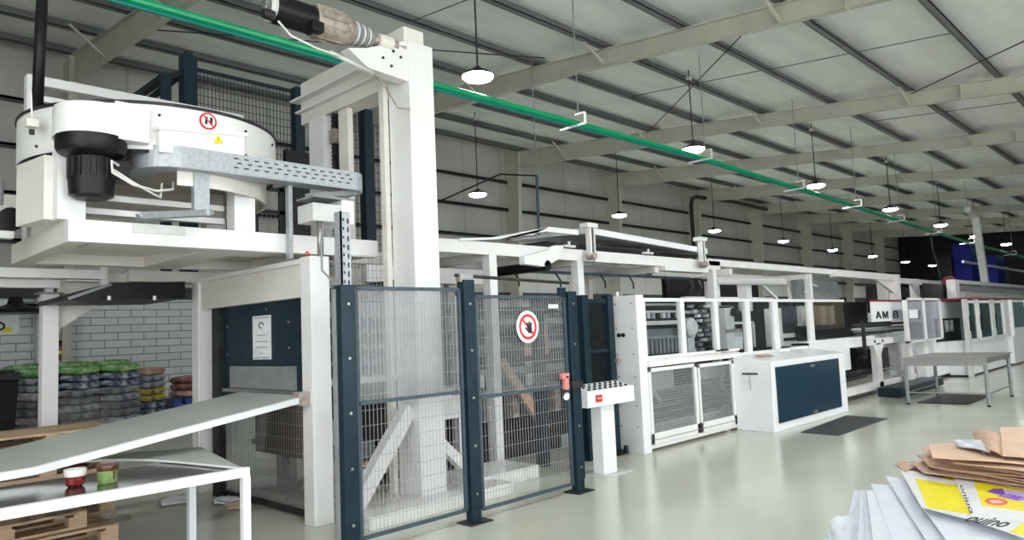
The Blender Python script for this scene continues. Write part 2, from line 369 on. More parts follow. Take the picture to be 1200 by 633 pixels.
# green overhead conductor rail
pts = [(-3, 8.2, 5.47), (3.1, 8.2, 5.45), (7, 8.2, 5.44), (14.6, 8.2, 5.47), (19.6, 8.2, 5.37), (24, 8.2, 5.31), (28.3, 8.2, 5.2), (33.1, 8.2, 5.1), (38.5, 8.2, 5.0), (48, 8.2, 4.92), (60, 8.2, 4.9)]
t = thing('conductor_rail', 'long bright green overhead rail hung below the roof along the hall', 'overhead rail', (7, 8.2, 5.44))
MB().tube(pts, .052, 10).build('rail_pipe', 'green', t)
MB().tube([(p[0], p[1]-.02, p[2]-.078) for p in pts], .026, 8).build('conductor', 'teal', t)
for k, (x, z) in enumerate(((10.1, 5.45), (14.6, 5.47), (19.6, 5.37), (24, 5.31), (28.3, 5.2), (33.1, 5.1), (38.5, 5.0), (48, 4.92))):
    b = MB().bar((x, 7.80, z-.13), (x, 8.38, z-.13), .035, .035).bar((x, 7.80, z-.13), (x, 7.80, z+.07), .035, .035).bar((x, 7.80, z+.07), (x, 8.02, z+.07), .03, .03).build('hanger_bracket', 'white', t)
    MB().cyl((x, 7.95, z+.07), (x, 7.95, roofz(7.95)+.1), .012, 6).build('hanger_rod', 'grey', b)

# conduit drop, cable, bent dark duct, catenary
p = aty(629, 206, 11); q = aty(632, 290, 11)
t = thing('conduit_drop', 'slim blue vertical conduit hanging over the long conveyor deck', 'conduit', tuple(q))
MB().cyl(q, p, .035, 8).build('conduit', M['bluegrey'], t)
MB().tube([p, p+V((-1.2, 0, -.12)), aty(515, 236, 11)], .02, 6).build('cable', 'black', t)
MB().cyl(p, (p.x, p.y, roofz(p.y)+.1), .012, 6).build('hanging_rod', 'grey', t)
a = aty(813, 290, 18.8); zt = aty(822, 232, 18.8).z
mb = MB().tube([(a.x, 18.8, 3.3), (a.x, 18.8, zt-.5), (a.x+.15, 18.8, zt-.15), (a.x+.55, 18.8, zt), (a.x+4.5, 18.8, zt+.15), (a.x+9, 18.8, zt+.1)], .10, 8)
tag(mb.build('pipe', 'dark'), 'dark pipe bending over beside the third wall column', 'pipe')

# ---- things on the block wall
X = 4.6
t = thing('wall_pillar', 'light grey painted pillar on the block wall behind the white posts', 'pillar', (4.75, 19.9, 0))
MB().box(4.45, 5.1, 19.72, 20.0, 0, 2.95).build('pillar_body', 'lgrey', t); MB().box(4.62, 4.66, 19.69, 19.72, 0, 2.95).build('conduit', 'grey', t)
t = thing('poster', 'white safety poster with dark and yellow drawing on the block wall', 'poster', (3.9, 19.97, 2.1))
MB().box(3.3, 4.15, 19.96, 19.99, 2.1, 3.12).build('sheet', 'print_white', t)
for k in range(6): MB().box(3.4+.02*k, 4.0-.05*(k % 3), 19.95, 19.96, 2.98-.09*k, 3.0-.09*k).build('print_line', 'lgrey', t)
MB().tube([(3.7+.16*math.cos(q*.5), 19.95, 2.3+.10*math.sin(q*.5)) for q in range(14)], .022, 6).build('drawing', 'black', t)
MB().box(3.85, 4.0, 19.945, 19.96, 2.17, 2.28).build('drawing', 'yellow', t)
c = aty(18, 362, 18.9)
t = thing('wall_fan', 'black wall fan on a bent arm in front of the poster', 'fan', (c.x, 18.9, c.z))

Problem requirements
Starting at the first line of the material, output exactly the lines up to and including the one with "tag(mb.build('pipe', 'dark'), 'dark". Do not include the pictures.

Correct result
The Blender Python script for this scene continues. Write part 2, from line 369 on. More parts follow. Take the picture to be 1200 by 633 pixels.
# green overhead conductor rail
pts = [(-3, 8.2, 5.47), (3.1, 8.2, 5.45), (7, 8.2, 5.44), (14.6, 8.2, 5.47), (19.6, 8.2, 5.37), (24, 8.2, 5.31), (28.3, 8.2, 5.2), (33.1, 8.2, 5.1), (38.5, 8.2, 5.0), (48, 8.2, 4.92), (60, 8.2, 4.9)]
t = thing('conductor_rail', 'long bright green overhead rail hung below the roof along the hall', 'overhead rail', (7, 8.2, 5.44))
MB().tube(pts, .052, 10).build('rail_pipe', 'green', t)
MB().tube([(p[0], p[1]-.02, p[2]-.078) for p in pts], .026, 8).build('conductor', 'teal', t)
for k, (x, z) in enumerate(((10.1, 5.45), (14.6, 5.47), (19.6, 5.37), (24, 5.31), (28.3, 5.2), (33.1, 5.1), (38.5, 5.0), (48, 4.92))):
    b = MB().bar((x, 7.80, z-.13), (x, 8.38, z-.13), .035, .035).bar((x, 7.80, z-.13), (x, 7.80, z+.07), .035, .035).bar((x, 7.80, z+.07), (x, 8.02, z+.07), .03, .03).build('hanger_bracket', 'white', t)
    MB().cyl((x, 7.95, z+.07), (x, 7.95, roofz(7.95)+.1), .012, 6).build('hanger_rod', 'grey', b)

# conduit drop, cable, bent dark duct, catenary
p = aty(629, 206, 11); q = aty(632, 290, 11)
t = thing('conduit_drop', 'slim blue vertical conduit hanging over the long conveyor deck', 'conduit', tuple(q))
MB().cyl(q, p, .035, 8).build('conduit', M['bluegrey'], t)
MB().tube([p, p+V((-1.2, 0, -.12)), aty(515, 236, 11)], .02, 6).build('cable', 'black', t)
MB().cyl(p, (p.x, p.y, roofz(p.y)+.1), .012, 6).build('hanging_rod', 'grey', t)
a = aty(813, 290, 18.8); zt = aty(822, 232, 18.8).z
mb = MB().tube([(a.x, 18.8, 3.3), (a.x, 18.8, zt-.5), (a.x+.15, 18.8, zt-.15), (a.x+.55, 18.8, zt), (a.x+4.5, 18.8, zt+.15), (a.x+9, 18.8, zt+.1)], .10, 8)
tag(mb.build('pipe', 'dark'), 'dark pipe bending over beside the third wall column', 'pipe')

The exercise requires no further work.